Il motivo è, altresì, infondato, atteso che il vizio relativo alla congruità della motivazione comporta un giudizio sulla ricostruzione del fatto giuridicamente rilevante, e sussiste solo qualora il percorso argomentativo adottato nella sentenza di merito presenti lacune ed incoerenze tali da impedire l’individuazione del criterio logico posto a fondamento della decisione. Invero, nella specie, il giudice di appello ha adeguatamente motivato il percorso logico giuridico che ha portato al proprio convincimento, con illustrazione delle argomentazioni a sostegno della decisione, seppure sintetiche, ma prive di vizi logici. La Commissione Tributaria Regionale, nella sostanza, ha ridotto del 20% il valore accertato, ricorrendo ad un giudizio equitativo.

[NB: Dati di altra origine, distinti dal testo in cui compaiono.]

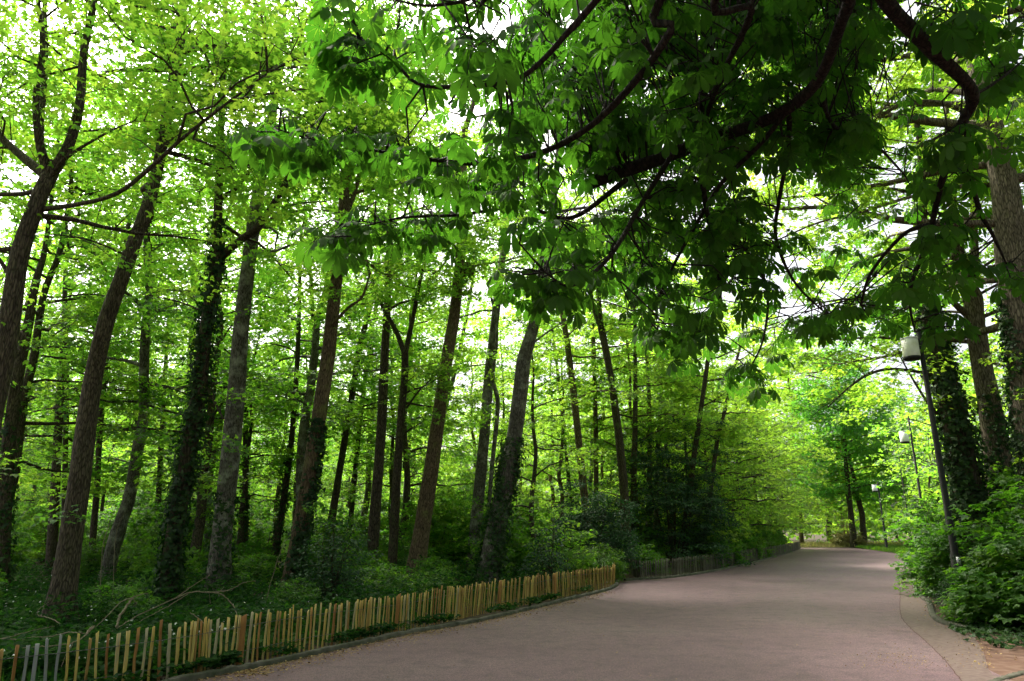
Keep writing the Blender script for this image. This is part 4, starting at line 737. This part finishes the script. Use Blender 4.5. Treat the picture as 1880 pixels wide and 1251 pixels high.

In altre consimili vicende questa Corte, escludendo che l’utilizzo da parte del giudice tributario dell’apprezzamento equitativo ai fini dell’espressione di un giudizio di stima possa costituire violazione di legge, ha ritenuto che tale vizio sia riconducibile ad un difetto di motivazione. L’apprezzamento, in quanto frutto di un giudizio estimativo, non è infatti riconducibile ad una decisione della causa secondo la cosiddetta equità sostitutiva, che, consentita nei soli casi previsti dalla legge, attiene al piano delle regole sostanziali utilizzabili in funzione della pronuncia ed attribuisce al giudice il potere di prescindere nella fattispecie dal diritto positivo. Rientrando il suddetto apprezzamento nei generali poteri conferiti al giudice dagli artt. 115 e 116 c.p.c., la relativa pronuncia, rimessa alla sua prudente discrezionalità, è suscettibile di controllo, in sede di legittimità, soltanto sotto il profilo della carenza o inadeguatezza della corrispondente motivazione (cfr. n. 25707 del 2015; Cass. n. 4442 del 2010; Cass. n. 24520 del 2005). La sentenza impugnata non può essere censurata sotto il profilo motivazionale, tenuto conto che il giudice di appello ha decurtato il valore in ragione delle condizioni dell’immobile, ed in particolare: “tenendo conto dello stato dei fatti in cui si trovava l’immobile di cui si tratta e della diversa più ampia metratura rispetto a quella similare, i cui canoni di locazione non sono direttamente proporzionali alla superficie”. Tale argomentazione appare congrua e priva di vizi logici, sufficiente a sostenere il decisum.

4.In definitiva il ricorso va dichiarato inammissibile. Le spese di lite seguono la soccombenza e vanno liquidate come da dispositivo.

P.Q.M.

La Corte dichiara inammissibile il ricorso. Condanna la parte soccombente al rimborso delle spese di lite, che liquida in complessivi Euro 4.100,00 per compensi, oltre spese prenotate a debito.

Ai sensi del D.P.R. n. 115 del 2002, art. 13, comma 1 quater, dà atto della sussistenza dei presupposti per il versamento da parte del ricorrente dell’ulteriore importo a titolo di contributo unificato pari a quello dovuto per il ricorso principale a norma dello stesso art. 13, comma 1-bis, se dovuto.

Così deciso in Roma, il 20 novembre 2019.